_Work required_. Print the full listing exactly.

(Records with scene code)
____________________

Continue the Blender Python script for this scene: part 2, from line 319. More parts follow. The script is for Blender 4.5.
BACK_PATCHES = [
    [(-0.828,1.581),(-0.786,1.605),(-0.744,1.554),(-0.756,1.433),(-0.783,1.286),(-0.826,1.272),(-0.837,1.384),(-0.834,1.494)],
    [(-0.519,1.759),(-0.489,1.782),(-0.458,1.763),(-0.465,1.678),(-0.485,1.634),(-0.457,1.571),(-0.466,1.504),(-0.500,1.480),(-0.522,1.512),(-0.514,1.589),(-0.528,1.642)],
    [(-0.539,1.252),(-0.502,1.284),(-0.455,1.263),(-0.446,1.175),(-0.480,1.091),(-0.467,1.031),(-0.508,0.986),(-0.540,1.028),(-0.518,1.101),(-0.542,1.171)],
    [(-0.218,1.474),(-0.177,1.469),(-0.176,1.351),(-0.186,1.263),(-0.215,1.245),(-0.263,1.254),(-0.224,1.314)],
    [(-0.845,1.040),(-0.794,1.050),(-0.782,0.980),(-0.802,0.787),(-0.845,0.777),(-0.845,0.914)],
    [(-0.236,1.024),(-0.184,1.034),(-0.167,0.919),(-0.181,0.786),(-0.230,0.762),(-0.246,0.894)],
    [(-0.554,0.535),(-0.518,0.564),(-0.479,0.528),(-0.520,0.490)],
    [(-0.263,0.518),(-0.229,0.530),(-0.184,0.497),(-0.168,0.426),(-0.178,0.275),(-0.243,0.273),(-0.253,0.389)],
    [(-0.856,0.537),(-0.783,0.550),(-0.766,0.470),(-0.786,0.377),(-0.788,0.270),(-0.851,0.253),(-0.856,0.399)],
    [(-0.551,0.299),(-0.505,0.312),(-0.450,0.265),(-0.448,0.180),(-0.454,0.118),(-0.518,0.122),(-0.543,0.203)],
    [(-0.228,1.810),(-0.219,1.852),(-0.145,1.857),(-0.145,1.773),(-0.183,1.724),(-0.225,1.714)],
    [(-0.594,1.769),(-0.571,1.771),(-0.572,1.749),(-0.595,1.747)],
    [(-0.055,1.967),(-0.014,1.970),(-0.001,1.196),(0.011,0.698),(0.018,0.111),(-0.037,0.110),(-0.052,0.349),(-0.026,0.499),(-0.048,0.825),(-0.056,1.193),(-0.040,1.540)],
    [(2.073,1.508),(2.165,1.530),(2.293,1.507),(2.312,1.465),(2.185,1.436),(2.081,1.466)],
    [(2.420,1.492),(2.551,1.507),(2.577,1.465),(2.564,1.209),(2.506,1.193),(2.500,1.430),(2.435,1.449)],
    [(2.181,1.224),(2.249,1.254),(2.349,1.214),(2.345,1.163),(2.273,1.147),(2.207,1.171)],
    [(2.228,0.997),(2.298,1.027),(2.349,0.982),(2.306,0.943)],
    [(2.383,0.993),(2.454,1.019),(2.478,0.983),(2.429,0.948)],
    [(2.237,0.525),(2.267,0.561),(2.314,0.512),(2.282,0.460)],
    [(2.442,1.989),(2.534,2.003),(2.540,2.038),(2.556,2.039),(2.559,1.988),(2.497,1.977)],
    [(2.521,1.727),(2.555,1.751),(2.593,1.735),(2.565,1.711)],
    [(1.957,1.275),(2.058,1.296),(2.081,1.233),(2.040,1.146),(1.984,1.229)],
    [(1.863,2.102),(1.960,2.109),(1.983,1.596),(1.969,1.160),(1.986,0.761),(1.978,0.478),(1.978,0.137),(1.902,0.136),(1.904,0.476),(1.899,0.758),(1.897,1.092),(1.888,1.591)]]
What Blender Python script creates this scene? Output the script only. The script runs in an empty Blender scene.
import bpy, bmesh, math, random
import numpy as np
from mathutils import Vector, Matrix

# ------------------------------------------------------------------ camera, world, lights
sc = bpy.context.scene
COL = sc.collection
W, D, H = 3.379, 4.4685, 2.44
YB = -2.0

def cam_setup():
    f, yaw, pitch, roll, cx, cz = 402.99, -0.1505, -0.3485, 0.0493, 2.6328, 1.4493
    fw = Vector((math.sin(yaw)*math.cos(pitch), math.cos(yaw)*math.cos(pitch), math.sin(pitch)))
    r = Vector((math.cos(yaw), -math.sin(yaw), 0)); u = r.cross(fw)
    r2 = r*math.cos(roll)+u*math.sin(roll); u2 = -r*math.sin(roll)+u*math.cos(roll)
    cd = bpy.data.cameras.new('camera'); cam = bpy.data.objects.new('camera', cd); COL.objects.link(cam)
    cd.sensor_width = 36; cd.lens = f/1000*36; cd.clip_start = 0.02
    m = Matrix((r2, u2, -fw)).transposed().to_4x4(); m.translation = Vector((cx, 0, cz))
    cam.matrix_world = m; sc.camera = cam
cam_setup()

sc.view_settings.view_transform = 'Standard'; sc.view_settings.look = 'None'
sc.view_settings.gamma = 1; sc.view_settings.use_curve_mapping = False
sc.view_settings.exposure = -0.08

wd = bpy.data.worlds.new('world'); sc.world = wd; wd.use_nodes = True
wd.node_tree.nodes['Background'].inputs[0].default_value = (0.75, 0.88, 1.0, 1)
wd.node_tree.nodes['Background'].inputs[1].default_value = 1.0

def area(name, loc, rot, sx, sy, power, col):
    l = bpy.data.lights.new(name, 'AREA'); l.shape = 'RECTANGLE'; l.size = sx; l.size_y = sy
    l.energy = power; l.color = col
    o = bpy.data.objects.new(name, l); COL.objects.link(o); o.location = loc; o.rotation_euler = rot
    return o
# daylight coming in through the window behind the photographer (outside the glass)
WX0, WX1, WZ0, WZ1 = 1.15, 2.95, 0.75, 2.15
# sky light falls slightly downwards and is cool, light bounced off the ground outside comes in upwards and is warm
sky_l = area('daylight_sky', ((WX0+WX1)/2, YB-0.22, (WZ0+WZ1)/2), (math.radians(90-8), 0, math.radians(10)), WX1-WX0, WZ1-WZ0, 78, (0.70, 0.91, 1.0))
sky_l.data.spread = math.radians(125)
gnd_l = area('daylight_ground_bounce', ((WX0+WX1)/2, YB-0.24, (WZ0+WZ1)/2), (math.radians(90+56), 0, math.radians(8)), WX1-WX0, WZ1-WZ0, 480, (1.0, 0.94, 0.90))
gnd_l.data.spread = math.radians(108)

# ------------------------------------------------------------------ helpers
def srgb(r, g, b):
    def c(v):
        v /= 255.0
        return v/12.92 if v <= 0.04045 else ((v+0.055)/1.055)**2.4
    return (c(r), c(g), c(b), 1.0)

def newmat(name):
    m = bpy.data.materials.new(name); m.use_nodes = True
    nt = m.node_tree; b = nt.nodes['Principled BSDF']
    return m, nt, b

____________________

_Expected answer_.
Continue the Blender Python script for this scene: part 2, from line 319. More parts follow. The script is for Blender 4.5.
BACK_PATCHES = [
    [(-0.828,1.581),(-0.786,1.605),(-0.744,1.554),(-0.756,1.433),(-0.783,1.286),(-0.826,1.272),(-0.837,1.384),(-0.834,1.494)],
    [(-0.519,1.759),(-0.489,1.782),(-0.458,1.763),(-0.465,1.678),(-0.485,1.634),(-0.457,1.571),(-0.466,1.504),(-0.500,1.480),(-0.522,1.512),(-0.514,1.589),(-0.528,1.642)],
    [(-0.539,1.252),(-0.502,1.284),(-0.455,1.263),(-0.446,1.175),(-0.480,1.091),(-0.467,1.031),(-0.508,0.986),(-0.540,1.028),(-0.518,1.101),(-0.542,1.171)],
    [(-0.218,1.474),(-0.177,1.469),(-0.176,1.351),(-0.186,1.263),(-0.215,1.245),(-0.263,1.254),(-0.224,1.314)],
    [(-0.845,1.040),(-0.794,1.050),(-0.782,0.980),(-0.802,0.787),(-0.845,0.777),(-0.845,0.914)],
    [(-0.236,1.024),(-0.184,1.034),(-0.167,0.919),(-0.181,0.786),(-0.230,0.762),(-0.246,0.894)],
    [(-0.554,0.535),(-0.518,0.564),(-0.479,0.528),(-0.520,0.490)],
    [(-0.263,0.518),(-0.229,0.530),(-0.184,0.497),(-0.168,0.426),(-0.178,0.275),(-0.243,0.273),(-0.253,0.389)],
    [(-0.856,0.537),(-0.783,0.550),(-0.766,0.470),(-0.786,0.377),(-0.788,0.270),(-0.851,0.253),(-0.856,0.399)],
    [(-0.551,0.299),(-0.505,0.312),(-0.450,0.265),(-0.448,0.180),(-0.454,0.118),(-0.518,0.122),(-0.543,0.203)],
    [(-0.228,1.810),(-0.219,1.852),(-0.145,1.857),(-0.145,1.773),(-0.183,1.724),(-0.225,1.714)],
    [(-0.594,1.769),(-0.571,1.771),(-0.572,1.749),(-0.595,1.747)],
    [(-0.055,1.967),(-0.014,1.970),(-0.001,1.196),(0.011,0.698),(0.018,0.111),(-0.037,0.110),(-0.052,0.349),(-0.026,0.499),(-0.048,0.825),(-0.056,1.193),(-0.040,1.540)],
    [(2.073,1.508),(2.165,1.530),(2.293,1.507),(2.312,1.465),(2.185,1.436),(2.081,1.466)],
    [(2.420,1.492),(2.551,1.507),(2.577,1.465),(2.564,1.209),(2.506,1.193),(2.500,1.430),(2.435,1.449)],
    [(2.181,1.224),(2.249,1.254),(2.349,1.214),(2.345,1.163),(2.273,1.147),(2.207,1.171)],
    [(2.228,0.997),(2.298,1.027),(2.349,0.982),(2.306,0.943)],
    [(2.383,0.993),(2.454,1.019),(2.478,0.983),(2.429,0.948)],
    [(2.237,0.525),(2.267,0.561),(2.314,0.512),(2.282,0.460)],
    [(2.442,1.989),(2.534,2.003),(2.540,2.038),(2.556,2.039),(2.559,1.988),(2.497,1.977)],
    [(2.521,1.727),(2.555,1.751),(2.593,1.735),(2.565,1.711)],
    [(1.957,1.275),(2.058,1.296),(2.081,1.233),(2.040,1.146),(1.984,1.229)],
    [(1.863,2.102),(1.960,2.109),(1.983,1.596),(1.969,1.160),(1.986,0.761),(1.978,0.478),(1.978,0.137),(1.902,0.136),(1.904,0.476),(1.899,0.758),(1.897,1.092),(1.888,1.591)]]
What Blender Python script creates this scene? Output the script only. The script runs in an empty Blender scene.
import bpy, bmesh, math, random
import numpy as np
from mathutils import Vector, Matrix

# ------------------------------------------------------------------ camera, world, lights
sc = bpy.context.scene
COL = sc.collection
W, D, H = 3.379, 4.4685, 2.44
YB = -2.0

def cam_setup():
    f, yaw, pitch, roll, cx, cz = 402.99, -0.1505, -0.3485, 0.0493, 2.6328, 1.4493
    fw = Vector((math.sin(yaw)*math.cos(pitch), math.cos(yaw)*math.cos(pitch), math.sin(pitch)))
    r = Vector((math.cos(yaw), -math.sin(yaw), 0)); u = r.cross(fw)
    r2 = r*math.cos(roll)+u*math.sin(roll); u2 = -r*math.sin(roll)+u*math.cos(roll)
    cd = bpy.data.cameras.new('camera'); cam = bpy.data.objects.new('camera', cd); COL.objects.link(cam)
    cd.sensor_width = 36; cd.lens = f/1000*36; cd.clip_start = 0.02
    m = Matrix((r2, u2, -fw)).transposed().to_4x4(); m.translation = Vector((cx, 0, cz))
    cam.matrix_world = m; sc.camera = cam
cam_setup()

sc.view_settings.view_transform = 'Standard'; sc.view_settings.look = 'None'
sc.view_settings.gamma = 1; sc.view_settings.use_curve_mapping = False
sc.view_settings.exposure = -0.08

wd = bpy.data.worlds.new('world'); sc.world = wd; wd.use_nodes = True
wd.node_tree.nodes['Background'].inputs[0].default_value = (0.75, 0.88, 1.0, 1)
wd.node_tree.nodes['Background'].inputs[1].default_value = 1.0

def area(name, loc, rot, sx, sy, power, col):
    l = bpy.data.lights.new(name, 'AREA'); l.shape = 'RECTANGLE'; l.size = sx; l.size_y = sy
    l.energy = power; l.color = col
    o = bpy.data.objects.new(name, l); COL.objects.link(o); o.location = loc; o.rotation_euler = rot
    return o
# daylight coming in through the window behind the photographer (outside the glass)
WX0, WX1, WZ0, WZ1 = 1.15, 2.95, 0.75, 2.15
# sky light falls slightly downwards and is cool, light bounced off the ground outside comes in upwards and is warm
sky_l = area('daylight_sky', ((WX0+WX1)/2, YB-0.22, (WZ0+WZ1)/2), (math.radians(90-8), 0, math.radians(10)), WX1-WX0, WZ1-WZ0, 78, (0.70, 0.91, 1.0))
sky_l.data.spread = math.radians(125)
gnd_l = area('daylight_ground_bounce', ((WX0+WX1)/2, YB-0.24, (WZ0+WZ1)/2), (math.radians(90+56), 0, math.radians(8)), WX1-WX0, WZ1-WZ0, 480, (1.0, 0.94, 0.90))
gnd_l.data.spread = math.radians(108)

# ------------------------------------------------------------------ helpers
def srgb(r, g, b):
    def c(v):
        v /= 255.0
        return v/12.92 if v <= 0.04045 else ((v+0.055)/1.055)**2.4
    return (c(r), c(g), c(b), 1.0)

def newmat(name):
    m = bpy.data.materials.new(name); m.use_nodes = True
    nt = m.node_tree; b = nt.nodes['Principled BSDF']
    return m, nt, b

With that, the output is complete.